A good example, less literary of course, is what Sam Spade tells Bridget O'Shaunessy at the end of The Maltese Falcon. Throughout the film we are told much about Sam's partner, how he is married to a wife who doesn't love him, and how he womanized (You saw her first, Sam, but I spoke first, is a line Archer delivers and gets him killed.) Sam doesn't look at the body of his dead partner, and even sleeps with Iva. Archer's wife. Yet, in the end, he tells the woman he allegedly falls in love with, he's 'sending her over' when she confesses that she killed Archer. She begs and cries, and tells him he's joking, but he isn't. Bye-bye Bridget.

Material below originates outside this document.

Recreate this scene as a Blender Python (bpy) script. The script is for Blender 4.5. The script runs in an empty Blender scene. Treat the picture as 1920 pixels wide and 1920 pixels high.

And that's when he states his morality: When a guy's partner is killed he's got to do something. He sacrifices his love/lust for Bridget because everything in him doesn't want to ... he knows their relationship is doomed because she 'will have something" on him. In other words, he can never trust her. Their love is the "stuff that dreams are made of." But foremost, he has to give Archer justice, really, even though he was a rotter: Archer was his partner. He owes him a duty that transcends his wanting Bridget.

A feminist might say, it's the "man code," that motivates Sam. A psych might say there a gay aspect to Sam's loyalty. An absolutist might say, Sam's a hypocrite because his duty does not extend to refusing to use Archer's wife. Until we find out she's cheated on Sam, too. But, there's a raw truth in the story. Everyone has a line that cannot be crossed, even if the line is a personal moral code one is unaware of until it's tested.

It's scenes like the one in Maltese Falcon that are most glaring missing from (at least) literary fiction: easy decisions are not virtuous. Virtue isn't virtue unless there's a struggle to reject the easy.